Retype verbatim only the lines below, starting at the one that contains "Model this scene" and ending at the one that contains "return pts[-1][1]". Pictures are excluded from the copy.
——
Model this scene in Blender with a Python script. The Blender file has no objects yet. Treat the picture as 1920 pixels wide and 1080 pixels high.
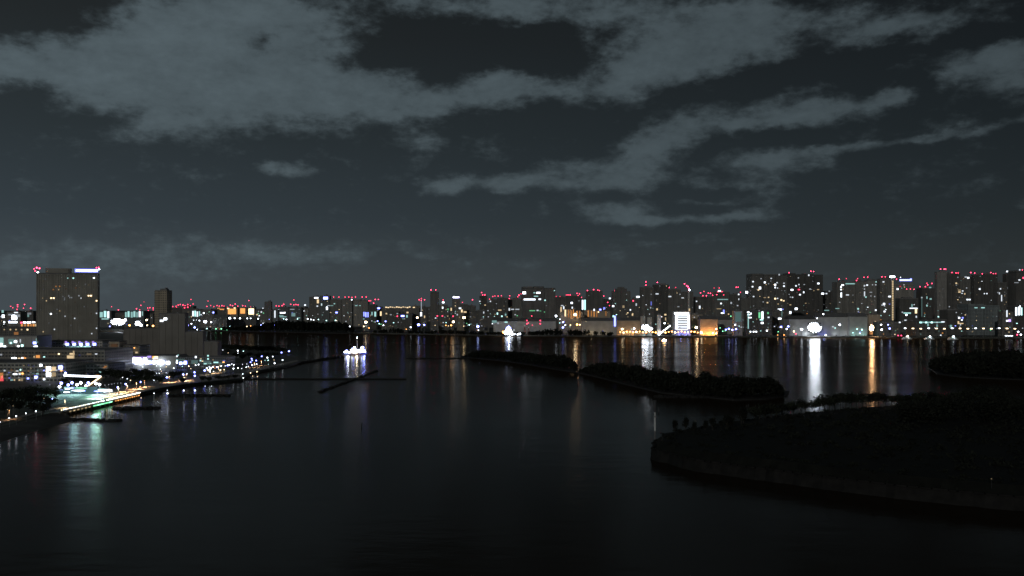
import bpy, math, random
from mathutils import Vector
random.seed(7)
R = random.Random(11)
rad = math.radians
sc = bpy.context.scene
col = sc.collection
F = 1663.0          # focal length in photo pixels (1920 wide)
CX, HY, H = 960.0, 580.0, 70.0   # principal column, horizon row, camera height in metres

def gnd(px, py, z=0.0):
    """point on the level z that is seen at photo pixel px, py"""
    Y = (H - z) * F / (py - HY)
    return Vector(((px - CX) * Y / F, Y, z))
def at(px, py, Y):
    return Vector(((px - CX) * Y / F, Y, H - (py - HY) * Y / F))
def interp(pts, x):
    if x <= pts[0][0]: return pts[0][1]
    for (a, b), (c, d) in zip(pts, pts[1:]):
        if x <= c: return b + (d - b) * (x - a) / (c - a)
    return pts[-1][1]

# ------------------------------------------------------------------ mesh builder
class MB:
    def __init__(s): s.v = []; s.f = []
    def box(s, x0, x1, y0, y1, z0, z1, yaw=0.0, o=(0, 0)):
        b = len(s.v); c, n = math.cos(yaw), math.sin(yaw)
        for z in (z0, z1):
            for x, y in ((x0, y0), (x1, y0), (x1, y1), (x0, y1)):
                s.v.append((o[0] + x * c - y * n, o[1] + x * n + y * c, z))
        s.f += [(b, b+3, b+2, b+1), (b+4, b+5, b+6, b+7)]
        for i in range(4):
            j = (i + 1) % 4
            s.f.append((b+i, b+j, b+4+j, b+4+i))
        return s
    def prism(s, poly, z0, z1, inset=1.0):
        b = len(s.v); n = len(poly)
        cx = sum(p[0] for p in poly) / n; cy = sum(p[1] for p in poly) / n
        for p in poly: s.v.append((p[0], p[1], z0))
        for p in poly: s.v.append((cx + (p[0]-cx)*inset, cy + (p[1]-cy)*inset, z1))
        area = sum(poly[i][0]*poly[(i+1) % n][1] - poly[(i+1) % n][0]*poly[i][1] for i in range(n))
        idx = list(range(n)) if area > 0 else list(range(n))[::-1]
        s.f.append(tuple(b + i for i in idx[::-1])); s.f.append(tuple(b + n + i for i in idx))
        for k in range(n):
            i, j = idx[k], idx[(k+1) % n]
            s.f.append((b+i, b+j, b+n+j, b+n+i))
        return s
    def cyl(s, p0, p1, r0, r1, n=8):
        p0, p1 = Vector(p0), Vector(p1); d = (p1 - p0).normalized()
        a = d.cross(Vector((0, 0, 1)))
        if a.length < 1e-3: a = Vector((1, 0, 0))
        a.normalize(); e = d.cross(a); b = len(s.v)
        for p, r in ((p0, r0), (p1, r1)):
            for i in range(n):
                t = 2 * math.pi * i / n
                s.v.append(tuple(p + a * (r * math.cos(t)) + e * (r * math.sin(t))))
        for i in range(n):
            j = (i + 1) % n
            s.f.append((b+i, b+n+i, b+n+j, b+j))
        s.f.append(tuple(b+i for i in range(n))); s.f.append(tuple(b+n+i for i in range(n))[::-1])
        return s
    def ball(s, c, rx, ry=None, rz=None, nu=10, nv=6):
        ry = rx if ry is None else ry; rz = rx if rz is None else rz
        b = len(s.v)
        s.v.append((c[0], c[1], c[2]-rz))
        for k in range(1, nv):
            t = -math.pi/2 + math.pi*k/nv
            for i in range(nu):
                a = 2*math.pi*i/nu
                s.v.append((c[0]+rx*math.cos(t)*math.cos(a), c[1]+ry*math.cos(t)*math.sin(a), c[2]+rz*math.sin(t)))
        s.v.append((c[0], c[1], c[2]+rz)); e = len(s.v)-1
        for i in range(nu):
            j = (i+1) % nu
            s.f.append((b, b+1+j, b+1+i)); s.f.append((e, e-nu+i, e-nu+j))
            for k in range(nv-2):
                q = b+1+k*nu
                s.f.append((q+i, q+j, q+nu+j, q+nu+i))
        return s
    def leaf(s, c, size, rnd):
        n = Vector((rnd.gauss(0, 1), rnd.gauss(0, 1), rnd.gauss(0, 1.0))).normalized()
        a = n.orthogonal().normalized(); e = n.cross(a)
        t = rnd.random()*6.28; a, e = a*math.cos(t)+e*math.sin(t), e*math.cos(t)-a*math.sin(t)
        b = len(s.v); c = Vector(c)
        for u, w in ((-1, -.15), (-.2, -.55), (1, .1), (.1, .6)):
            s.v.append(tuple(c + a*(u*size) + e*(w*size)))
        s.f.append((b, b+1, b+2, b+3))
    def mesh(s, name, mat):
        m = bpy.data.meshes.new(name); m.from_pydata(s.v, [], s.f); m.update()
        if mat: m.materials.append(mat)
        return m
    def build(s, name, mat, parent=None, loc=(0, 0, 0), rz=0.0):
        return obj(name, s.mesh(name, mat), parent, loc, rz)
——
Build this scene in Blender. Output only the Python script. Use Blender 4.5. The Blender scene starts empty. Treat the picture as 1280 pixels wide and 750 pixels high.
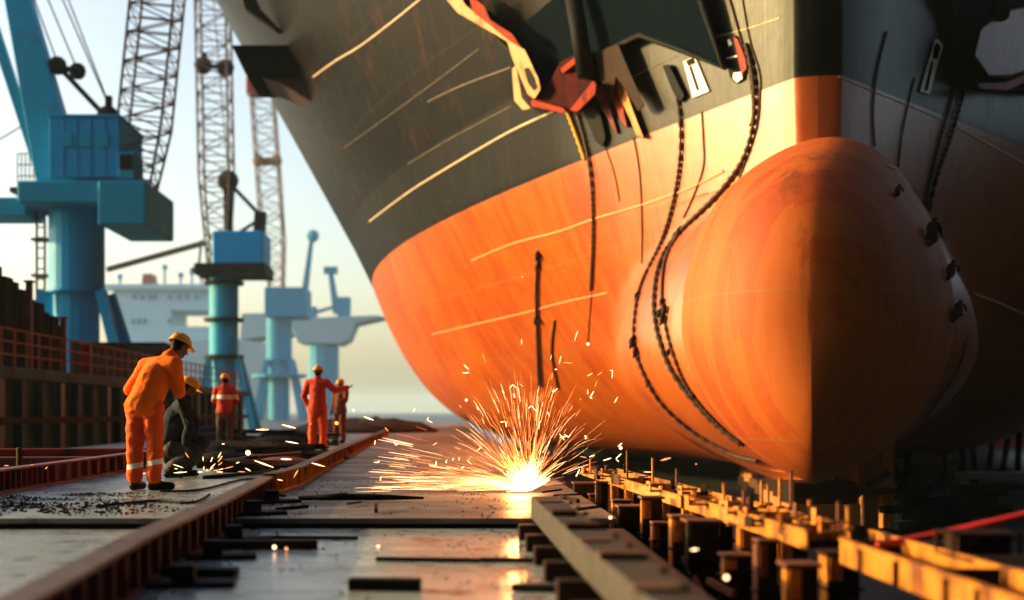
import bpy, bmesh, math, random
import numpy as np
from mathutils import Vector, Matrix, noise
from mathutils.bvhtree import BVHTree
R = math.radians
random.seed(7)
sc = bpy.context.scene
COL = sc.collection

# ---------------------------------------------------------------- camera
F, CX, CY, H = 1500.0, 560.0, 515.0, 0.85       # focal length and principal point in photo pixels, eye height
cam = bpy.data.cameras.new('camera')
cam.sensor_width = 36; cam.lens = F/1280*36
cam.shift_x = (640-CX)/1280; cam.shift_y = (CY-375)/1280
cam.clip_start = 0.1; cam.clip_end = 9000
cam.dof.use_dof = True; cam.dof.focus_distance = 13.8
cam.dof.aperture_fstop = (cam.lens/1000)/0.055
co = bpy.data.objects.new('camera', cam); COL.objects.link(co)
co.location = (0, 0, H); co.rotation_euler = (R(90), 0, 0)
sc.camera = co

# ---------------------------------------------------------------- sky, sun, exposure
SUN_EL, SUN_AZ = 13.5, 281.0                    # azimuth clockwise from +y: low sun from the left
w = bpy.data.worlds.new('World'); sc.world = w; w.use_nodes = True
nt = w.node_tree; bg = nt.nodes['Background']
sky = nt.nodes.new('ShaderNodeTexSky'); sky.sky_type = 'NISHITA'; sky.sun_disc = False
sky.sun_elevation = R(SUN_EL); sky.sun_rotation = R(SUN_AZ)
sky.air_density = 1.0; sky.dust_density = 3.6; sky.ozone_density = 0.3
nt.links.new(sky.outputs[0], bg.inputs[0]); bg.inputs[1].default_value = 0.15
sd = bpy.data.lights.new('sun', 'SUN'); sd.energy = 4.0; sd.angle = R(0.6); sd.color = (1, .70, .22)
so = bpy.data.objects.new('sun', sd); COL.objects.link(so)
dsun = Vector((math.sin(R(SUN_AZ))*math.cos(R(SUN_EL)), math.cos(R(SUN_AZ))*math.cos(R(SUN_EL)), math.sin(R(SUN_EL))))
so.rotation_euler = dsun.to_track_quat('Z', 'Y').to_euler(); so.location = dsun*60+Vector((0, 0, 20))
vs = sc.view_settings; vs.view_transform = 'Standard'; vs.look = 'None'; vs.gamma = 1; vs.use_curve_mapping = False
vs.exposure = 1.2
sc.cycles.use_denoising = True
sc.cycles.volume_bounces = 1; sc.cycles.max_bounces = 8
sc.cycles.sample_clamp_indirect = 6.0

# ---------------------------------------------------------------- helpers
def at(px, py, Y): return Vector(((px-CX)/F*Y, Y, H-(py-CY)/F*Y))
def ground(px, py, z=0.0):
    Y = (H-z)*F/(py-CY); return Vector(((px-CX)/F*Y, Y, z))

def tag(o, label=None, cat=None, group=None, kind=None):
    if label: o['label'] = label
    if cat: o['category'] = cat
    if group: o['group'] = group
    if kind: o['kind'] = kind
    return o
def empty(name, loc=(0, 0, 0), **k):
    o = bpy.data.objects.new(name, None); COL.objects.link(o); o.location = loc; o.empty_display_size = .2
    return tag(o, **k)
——
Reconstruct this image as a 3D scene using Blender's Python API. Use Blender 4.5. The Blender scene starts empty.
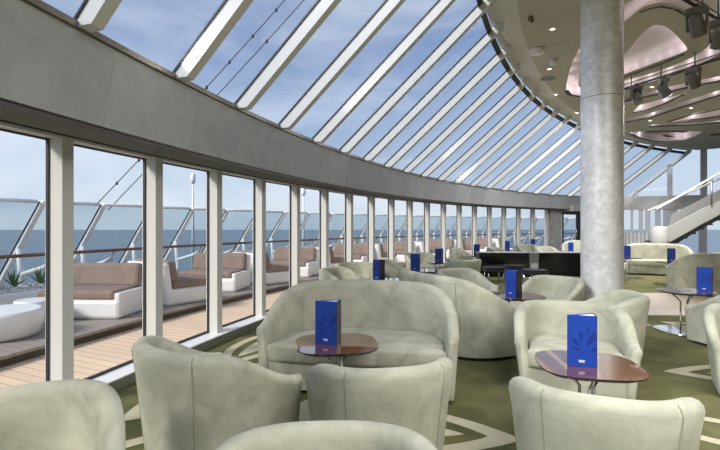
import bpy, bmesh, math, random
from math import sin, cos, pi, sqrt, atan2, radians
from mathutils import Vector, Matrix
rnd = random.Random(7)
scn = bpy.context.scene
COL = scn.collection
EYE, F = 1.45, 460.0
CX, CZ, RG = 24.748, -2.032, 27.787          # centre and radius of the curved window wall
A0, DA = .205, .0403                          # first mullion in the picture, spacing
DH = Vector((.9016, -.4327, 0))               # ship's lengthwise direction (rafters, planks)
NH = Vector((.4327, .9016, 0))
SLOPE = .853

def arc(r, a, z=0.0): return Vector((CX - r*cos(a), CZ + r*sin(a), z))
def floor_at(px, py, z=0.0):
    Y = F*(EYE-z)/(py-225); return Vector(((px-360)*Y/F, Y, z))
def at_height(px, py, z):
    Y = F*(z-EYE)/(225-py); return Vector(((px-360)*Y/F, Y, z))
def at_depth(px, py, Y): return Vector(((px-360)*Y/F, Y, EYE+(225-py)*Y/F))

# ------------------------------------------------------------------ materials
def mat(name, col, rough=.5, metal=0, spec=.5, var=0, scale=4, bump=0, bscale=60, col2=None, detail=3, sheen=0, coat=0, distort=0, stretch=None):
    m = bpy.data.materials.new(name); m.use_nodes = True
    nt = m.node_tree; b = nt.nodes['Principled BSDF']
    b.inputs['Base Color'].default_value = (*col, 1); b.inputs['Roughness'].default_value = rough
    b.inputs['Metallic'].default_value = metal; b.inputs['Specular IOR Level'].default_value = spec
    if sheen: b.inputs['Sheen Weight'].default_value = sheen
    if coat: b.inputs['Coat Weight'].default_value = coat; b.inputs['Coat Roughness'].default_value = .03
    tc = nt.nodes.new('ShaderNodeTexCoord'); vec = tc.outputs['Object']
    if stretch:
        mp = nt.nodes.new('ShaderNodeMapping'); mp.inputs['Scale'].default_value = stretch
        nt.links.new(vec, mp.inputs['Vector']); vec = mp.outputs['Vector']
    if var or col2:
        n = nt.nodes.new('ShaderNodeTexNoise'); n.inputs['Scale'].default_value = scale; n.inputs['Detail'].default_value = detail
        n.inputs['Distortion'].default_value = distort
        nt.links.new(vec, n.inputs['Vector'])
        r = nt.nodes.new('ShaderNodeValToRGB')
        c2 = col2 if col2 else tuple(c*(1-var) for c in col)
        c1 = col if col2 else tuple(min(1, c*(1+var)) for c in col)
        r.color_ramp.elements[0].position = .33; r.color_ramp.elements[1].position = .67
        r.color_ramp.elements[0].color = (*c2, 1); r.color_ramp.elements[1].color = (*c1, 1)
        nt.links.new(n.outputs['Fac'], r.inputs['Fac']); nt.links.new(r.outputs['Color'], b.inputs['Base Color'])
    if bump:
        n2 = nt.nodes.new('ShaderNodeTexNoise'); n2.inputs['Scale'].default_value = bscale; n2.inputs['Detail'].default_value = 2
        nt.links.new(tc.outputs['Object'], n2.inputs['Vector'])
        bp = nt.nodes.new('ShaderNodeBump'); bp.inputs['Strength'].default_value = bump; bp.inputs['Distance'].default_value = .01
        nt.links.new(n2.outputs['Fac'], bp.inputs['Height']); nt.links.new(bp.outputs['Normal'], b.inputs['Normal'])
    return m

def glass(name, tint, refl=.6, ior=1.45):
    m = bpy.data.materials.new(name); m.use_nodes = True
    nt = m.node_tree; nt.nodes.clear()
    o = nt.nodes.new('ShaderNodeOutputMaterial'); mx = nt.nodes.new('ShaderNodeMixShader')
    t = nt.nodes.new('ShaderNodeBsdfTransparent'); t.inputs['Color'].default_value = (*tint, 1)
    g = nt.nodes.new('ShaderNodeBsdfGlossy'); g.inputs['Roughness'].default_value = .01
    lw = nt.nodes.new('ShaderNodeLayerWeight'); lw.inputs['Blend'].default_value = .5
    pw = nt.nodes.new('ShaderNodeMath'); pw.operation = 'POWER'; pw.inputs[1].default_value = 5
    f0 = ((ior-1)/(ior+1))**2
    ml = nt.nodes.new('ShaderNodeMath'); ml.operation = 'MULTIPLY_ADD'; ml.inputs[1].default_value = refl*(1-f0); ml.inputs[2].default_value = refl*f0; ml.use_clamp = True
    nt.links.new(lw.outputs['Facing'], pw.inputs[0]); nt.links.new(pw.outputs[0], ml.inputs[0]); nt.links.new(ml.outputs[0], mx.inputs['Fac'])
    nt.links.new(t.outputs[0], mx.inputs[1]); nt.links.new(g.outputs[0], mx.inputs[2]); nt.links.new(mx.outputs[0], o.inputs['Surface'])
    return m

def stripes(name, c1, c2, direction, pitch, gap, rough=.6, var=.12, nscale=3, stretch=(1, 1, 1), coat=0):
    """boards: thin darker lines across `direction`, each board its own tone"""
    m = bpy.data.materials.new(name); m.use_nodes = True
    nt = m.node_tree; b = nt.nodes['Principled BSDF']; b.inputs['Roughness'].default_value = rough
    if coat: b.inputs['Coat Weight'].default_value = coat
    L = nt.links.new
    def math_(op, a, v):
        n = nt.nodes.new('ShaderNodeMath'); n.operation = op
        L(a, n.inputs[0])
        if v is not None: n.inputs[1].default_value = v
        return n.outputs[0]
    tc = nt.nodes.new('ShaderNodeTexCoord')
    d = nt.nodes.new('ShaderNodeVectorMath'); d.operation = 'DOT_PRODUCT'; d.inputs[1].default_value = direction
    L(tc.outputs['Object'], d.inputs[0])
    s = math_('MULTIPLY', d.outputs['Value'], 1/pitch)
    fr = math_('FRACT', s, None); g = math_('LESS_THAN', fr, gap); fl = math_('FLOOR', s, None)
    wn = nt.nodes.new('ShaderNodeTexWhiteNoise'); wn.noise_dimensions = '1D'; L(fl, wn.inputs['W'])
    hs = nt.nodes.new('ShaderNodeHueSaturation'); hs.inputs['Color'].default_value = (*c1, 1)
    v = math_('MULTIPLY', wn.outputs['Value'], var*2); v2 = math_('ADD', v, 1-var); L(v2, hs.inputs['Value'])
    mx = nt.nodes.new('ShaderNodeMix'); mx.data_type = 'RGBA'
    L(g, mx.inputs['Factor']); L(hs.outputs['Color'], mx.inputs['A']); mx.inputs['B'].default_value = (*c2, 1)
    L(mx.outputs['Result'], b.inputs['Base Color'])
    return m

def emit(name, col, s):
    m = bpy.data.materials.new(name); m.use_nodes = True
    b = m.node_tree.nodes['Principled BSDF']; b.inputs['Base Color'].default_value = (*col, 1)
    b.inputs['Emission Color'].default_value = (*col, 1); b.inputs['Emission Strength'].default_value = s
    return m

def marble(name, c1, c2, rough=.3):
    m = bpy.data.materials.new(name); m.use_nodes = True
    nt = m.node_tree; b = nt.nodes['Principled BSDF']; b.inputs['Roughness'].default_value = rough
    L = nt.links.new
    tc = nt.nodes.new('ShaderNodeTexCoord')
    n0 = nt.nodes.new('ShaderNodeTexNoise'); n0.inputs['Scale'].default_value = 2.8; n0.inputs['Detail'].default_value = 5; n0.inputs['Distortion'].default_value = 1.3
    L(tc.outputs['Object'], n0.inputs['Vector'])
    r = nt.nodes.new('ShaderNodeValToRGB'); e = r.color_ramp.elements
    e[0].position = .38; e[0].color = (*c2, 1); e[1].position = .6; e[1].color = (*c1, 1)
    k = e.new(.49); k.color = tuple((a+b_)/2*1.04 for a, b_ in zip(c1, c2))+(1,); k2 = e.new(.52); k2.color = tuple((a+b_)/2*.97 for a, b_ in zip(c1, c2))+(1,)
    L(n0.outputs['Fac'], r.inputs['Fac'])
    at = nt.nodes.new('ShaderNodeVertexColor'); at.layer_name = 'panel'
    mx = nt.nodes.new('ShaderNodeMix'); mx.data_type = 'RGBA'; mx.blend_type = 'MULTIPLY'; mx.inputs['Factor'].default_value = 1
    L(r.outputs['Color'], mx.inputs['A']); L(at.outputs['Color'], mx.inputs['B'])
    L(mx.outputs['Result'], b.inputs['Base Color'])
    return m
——
-- Output for this exercise --
Model this scene in Blender with a Python script. The Blender file has no objects yet. Treat the picture as 1920 pixels wide and 1080 pixels high.
import bpy, math, random
from mathutils import Vector
random.seed(7)
R = random.Random(11)
rad = math.radians
sc = bpy.context.scene
col = sc.collection
F = 1663.0          # focal length in photo pixels (1920 wide)
CX, HY, H = 960.0, 580.0, 70.0   # principal column, horizon row, camera height in metres

def gnd(px, py, z=0.0):
    """point on the level z that is seen at photo pixel px, py"""
    Y = (H - z) * F / (py - HY)
    return Vector(((px - CX) * Y / F, Y, z))
def at(px, py, Y):
    return Vector(((px - CX) * Y / F, Y, H - (py - HY) * Y / F))
def interp(pts, x):
    if x <= pts[0][0]: return pts[0][1]
    for (a, b), (c, d) in zip(pts, pts[1:]):
        if x <= c: return b + (d - b) * (x - a) / (c - a)
    return pts[-1][1]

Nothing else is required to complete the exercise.